ISMAP sends the co-ordinates to some program on a server.????
That's pretty trivial. What have you tried?

Trivial only to those who know the answer.
What's a viewport?

Screen 800 X 600
Image 3200 X 2560
Viewport - that 800 X 600 window I look through.

Whatever it is, it needs to work with Opera,
Safari, and Netscape/Mozilla/Firefox.
-Joe

-BigMur
 
J

Joe Smith

ISMAP sends the co-ordinates to some program on a server.????

Why so many question marks? The ISMAP attribute has been
around for ages, possibly HTML version 1 or 2. It was used
over ten years ago by the Xerox PARC Map Viewer
(http://www2.parc.com/istl/projects/mapdocs/).

http://www.htmlhelp.com/reference/html40/special/img.html

Another way of doing it (used by MapQuest and such) is to use
<input type="image" src="first-image.png">
in the middle of a FORM.

http://www.htmlhelp.com/reference/html40/forms/input.html

When the graphical submit button is clicked, the coordinates
of the click are sent with the form submission as name.x=x-value
and name.y=y-value where name is the value of the NAME attribute,
x-value is the click's pixels from the left of the image, and
y-value is the click's pixels from the top of the image.
Trivial only to those who know the answer.

I meant that once you get the coordinates from the browser,
the math is trivial.

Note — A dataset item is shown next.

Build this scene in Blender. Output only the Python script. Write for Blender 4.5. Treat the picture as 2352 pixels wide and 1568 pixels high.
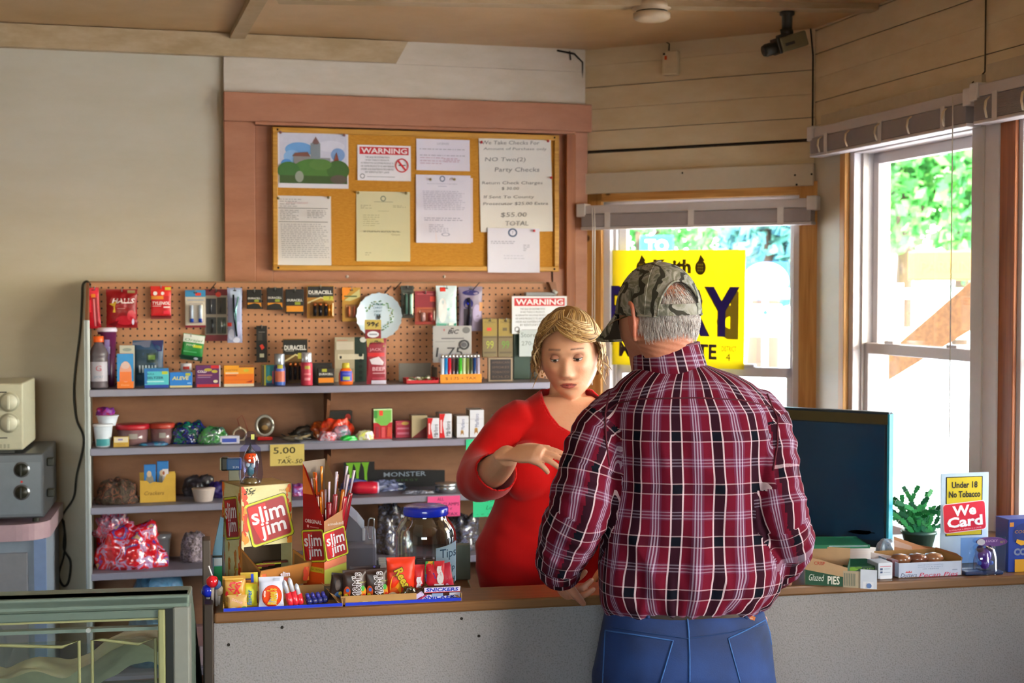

Agreed: getting the coordinates can
be daunting if you haven't checked reference material.
Screen 800 X 600
Image 3200 X 2560
Viewport - that 800 X 600 window I look through.

If you're using a browser, you won't get the full 800x600.
The browser provides a window typically 740 x 500 with scroll
bars. The position of the browser's scroll bars is not
something under a web server's control.